In this segment from MarketFoolery, host Mac Greer and Motley Fool analysts Jason Moser and Taylor Muckerman parse the latest numbers from the nation's No. 2 bank by assets, Bank of America (NYSE:BAC). It has benefited both from its internal moves and big rival Wells Fargo's missteps. But as pleasant as it is to see earnings beats and continued cost-cutting, the analysts are hesitant about the stock.

A full transcript follows the video.

This video was recorded on July 16, 2018.

Mac Greer: Jason, a good day for Bank of America. Shares up on better than expected earnings. What's the story here with BoA?

Jason Moser: Not a bad quarter at all. Love them or hate them, I think these guys have come a long way since the financial crisis. We remember, it wasn't all that long ago where we were at a point where we were talking about nationalizing our banks here. I think we saw Bank of America touch around $3.50 per share at that point, because there were questions as to whether it would even be able to continue on in its current form.

I think Bank of America has done a good job of capitalizing a little bit on Wells Fargo's mistakes. Bank of America, for a long time, was the easy name to drag through the mud, and Wells Fargo was the better bank.

Greer: The wagon, it was Old Reliable, that wagon. [laughs]

Moser: Yeah. [laughs] We've seen that conversation change considerably. Consequently, Bank of America continues to grow total average deposits consistently, quarter in and quarter out. That's good.

The problem that big banks are going to have here is, as we get into this environment where interest rates start to rise, that gives banks the ability to make a little bit more money on their net interest income line, because they can earn a little bit more money than they're actually paying out.

If we look at our personal savings rate today in this country, it's around 3%. It's at an all-time low, basically. People aren't saving money. Part of that is, maybe, people don't feel like they have as much money to save. I think part of it is, when you look at something like a traditional savings account today vs. what we grew up with, a savings account is not a way to generate wealth anymore. You're not going to see any competitive interest rates in a savings account, not like we used to see, at least. So, it doesn't surprise me that there aren't as many people socking away as many dollars in savings accounts and whatnot.

I think, going forward, we look at things like index funds, ETFs. Those are, perhaps, better vehicles for wealth generation. An S&P Index Fund, on a risk-adjusted basis, when you consider inflation and everything, I think it's a lower-risk form of saving than an actual savings account, to be honest with you.
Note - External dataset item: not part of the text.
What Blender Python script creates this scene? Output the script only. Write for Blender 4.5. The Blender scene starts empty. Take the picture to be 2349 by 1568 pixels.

Taylor Muckerman: It's wild to consider.

Moser: It is wild to consider, but when you look at it over longer stretches of time, if you dollar-cost average into an S&P Index Fund, you're going to do better. You just will. I think, probably, some people are looking at that as an option. Thankfully, Bank of America does have an investment wing in the business. I think they'll continue to be OK. It's a huge bank. But again, we look at these big banks, they're so unknowable, I don't know that I view them as the most attractive investment opportunities.